Trump’s proposed 100% tariff on films made outside the US sounds worrying. But how feasible is it, really?
President Donald Trump has said several times that foreign tax breaks have "stolen" the film industry from the US. He has called international production both an economic danger and, at times, a national security risk. His proposed response: a 100% tariff on films produced outside the United States.
It sounds like Hollywood is going to have to start again from scratch.
In practice, the obstacles are significant.
In short: tariffs are designed for physical goods. Film is a global digital service.
First, movies aren't things you can buy; they're services.
Most of them are sent digitally, not by mail. There isn't a clear "border moment" where a tariff could be applied without completely changing how US trade law treats digital property.
Second, trade lawyers point out that the International Emergency Economic Powers Act explicitly protects the free flow of “informational materials”.

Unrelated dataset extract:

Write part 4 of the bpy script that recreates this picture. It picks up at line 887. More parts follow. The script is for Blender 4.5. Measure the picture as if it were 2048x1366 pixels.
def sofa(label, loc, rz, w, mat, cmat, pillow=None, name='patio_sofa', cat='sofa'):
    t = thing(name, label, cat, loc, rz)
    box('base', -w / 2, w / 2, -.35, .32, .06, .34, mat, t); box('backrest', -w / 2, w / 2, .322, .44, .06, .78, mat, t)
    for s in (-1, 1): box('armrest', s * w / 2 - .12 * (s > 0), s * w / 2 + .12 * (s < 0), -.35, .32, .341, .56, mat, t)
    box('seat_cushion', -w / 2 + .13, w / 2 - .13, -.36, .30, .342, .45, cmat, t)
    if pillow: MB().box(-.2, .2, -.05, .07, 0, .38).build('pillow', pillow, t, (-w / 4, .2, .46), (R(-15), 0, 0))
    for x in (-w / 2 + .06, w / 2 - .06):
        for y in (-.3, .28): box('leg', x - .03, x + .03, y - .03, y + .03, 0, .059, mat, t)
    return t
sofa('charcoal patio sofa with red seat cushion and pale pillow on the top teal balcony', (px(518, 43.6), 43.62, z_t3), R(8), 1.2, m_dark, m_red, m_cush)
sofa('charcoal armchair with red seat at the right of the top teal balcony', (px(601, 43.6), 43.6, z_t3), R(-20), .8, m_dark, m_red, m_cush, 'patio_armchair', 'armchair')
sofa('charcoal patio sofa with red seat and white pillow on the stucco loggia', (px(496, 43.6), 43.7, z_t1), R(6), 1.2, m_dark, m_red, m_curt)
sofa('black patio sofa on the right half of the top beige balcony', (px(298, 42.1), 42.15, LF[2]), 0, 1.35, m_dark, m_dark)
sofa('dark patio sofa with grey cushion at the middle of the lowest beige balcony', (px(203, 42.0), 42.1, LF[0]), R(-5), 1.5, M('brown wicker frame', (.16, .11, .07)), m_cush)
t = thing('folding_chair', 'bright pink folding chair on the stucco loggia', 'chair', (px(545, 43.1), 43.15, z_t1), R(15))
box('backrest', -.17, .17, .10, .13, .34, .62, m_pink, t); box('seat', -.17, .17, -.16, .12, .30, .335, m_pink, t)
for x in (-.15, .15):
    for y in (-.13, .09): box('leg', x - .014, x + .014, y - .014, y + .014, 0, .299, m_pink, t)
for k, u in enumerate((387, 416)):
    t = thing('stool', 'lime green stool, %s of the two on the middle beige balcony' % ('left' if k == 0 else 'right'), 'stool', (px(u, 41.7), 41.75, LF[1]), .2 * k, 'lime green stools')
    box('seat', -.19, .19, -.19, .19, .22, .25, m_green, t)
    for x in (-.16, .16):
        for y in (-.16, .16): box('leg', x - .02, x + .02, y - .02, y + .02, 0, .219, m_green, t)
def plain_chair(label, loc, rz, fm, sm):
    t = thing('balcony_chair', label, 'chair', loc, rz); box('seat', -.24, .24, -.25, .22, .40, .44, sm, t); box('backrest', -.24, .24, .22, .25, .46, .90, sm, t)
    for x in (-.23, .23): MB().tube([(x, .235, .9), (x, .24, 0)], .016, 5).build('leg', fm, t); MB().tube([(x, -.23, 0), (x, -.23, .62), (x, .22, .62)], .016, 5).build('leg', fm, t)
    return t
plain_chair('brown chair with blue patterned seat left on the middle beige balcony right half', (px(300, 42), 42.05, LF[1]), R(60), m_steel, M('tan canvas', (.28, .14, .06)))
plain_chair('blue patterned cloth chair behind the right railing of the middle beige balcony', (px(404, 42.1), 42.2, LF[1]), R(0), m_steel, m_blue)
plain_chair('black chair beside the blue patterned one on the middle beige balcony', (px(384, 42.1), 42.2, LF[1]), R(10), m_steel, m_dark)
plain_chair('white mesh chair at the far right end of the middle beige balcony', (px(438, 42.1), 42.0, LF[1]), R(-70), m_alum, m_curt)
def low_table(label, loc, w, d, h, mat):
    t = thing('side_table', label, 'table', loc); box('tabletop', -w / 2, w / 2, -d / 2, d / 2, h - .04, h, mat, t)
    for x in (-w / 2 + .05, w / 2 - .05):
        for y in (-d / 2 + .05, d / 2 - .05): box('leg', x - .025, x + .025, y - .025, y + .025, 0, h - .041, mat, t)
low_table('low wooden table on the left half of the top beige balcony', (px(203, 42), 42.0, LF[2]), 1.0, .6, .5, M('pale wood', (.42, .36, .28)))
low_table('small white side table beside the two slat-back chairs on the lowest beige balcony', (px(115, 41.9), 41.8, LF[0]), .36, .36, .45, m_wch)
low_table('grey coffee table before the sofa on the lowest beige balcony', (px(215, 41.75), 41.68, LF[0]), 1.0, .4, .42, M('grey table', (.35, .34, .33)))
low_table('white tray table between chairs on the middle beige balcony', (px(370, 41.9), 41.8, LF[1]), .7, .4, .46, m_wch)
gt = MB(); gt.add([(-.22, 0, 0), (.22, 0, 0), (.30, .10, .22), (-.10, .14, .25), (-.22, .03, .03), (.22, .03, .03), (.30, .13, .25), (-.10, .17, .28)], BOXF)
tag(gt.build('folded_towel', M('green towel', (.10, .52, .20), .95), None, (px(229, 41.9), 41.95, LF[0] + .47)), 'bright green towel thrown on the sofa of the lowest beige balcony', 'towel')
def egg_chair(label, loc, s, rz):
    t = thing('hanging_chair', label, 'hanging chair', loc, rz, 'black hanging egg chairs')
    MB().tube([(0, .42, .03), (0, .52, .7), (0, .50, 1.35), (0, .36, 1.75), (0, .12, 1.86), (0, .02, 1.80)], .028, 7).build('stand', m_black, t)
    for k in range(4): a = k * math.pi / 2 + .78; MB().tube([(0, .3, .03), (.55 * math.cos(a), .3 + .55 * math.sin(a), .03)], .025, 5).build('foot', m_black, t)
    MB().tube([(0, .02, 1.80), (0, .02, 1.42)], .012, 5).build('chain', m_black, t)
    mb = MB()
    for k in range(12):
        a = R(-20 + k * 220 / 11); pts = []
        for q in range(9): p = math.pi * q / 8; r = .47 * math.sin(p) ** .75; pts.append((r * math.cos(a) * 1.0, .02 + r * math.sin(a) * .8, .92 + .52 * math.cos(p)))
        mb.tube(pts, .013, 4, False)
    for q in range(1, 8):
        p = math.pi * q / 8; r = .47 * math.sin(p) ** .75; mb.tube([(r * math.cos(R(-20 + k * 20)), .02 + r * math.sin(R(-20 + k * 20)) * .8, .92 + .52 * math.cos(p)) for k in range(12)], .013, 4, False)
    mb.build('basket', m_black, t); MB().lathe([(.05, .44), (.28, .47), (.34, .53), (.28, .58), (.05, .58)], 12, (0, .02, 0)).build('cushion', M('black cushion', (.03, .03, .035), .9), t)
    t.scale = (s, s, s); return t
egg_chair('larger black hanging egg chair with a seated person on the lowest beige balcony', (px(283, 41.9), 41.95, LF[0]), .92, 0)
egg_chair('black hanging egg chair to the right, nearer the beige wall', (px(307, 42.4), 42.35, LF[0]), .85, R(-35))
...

Third, major productions are global collaborations by design: US studios, international crews, overseas locations, cross-border financing. In many circumstances, a levy on "foreign films" can punish American businesses for how modern production really works.
The Motion Picture Association has warned that counter-tariffs or screen quotas from other countries could seriously damage the US industry’s trade surplus in film and television.
Support for the idea exists, framed as “bringing production home.”
But many people, including state governments, studios, streamers, unions, and independent filmmakers, are against tariffs.
The underlying challenge is whether policies that are meant for physical things can change a global, digital, collaborative production system in a big way without making it smaller.
And if that did happen, when would the industry see production start to slow down?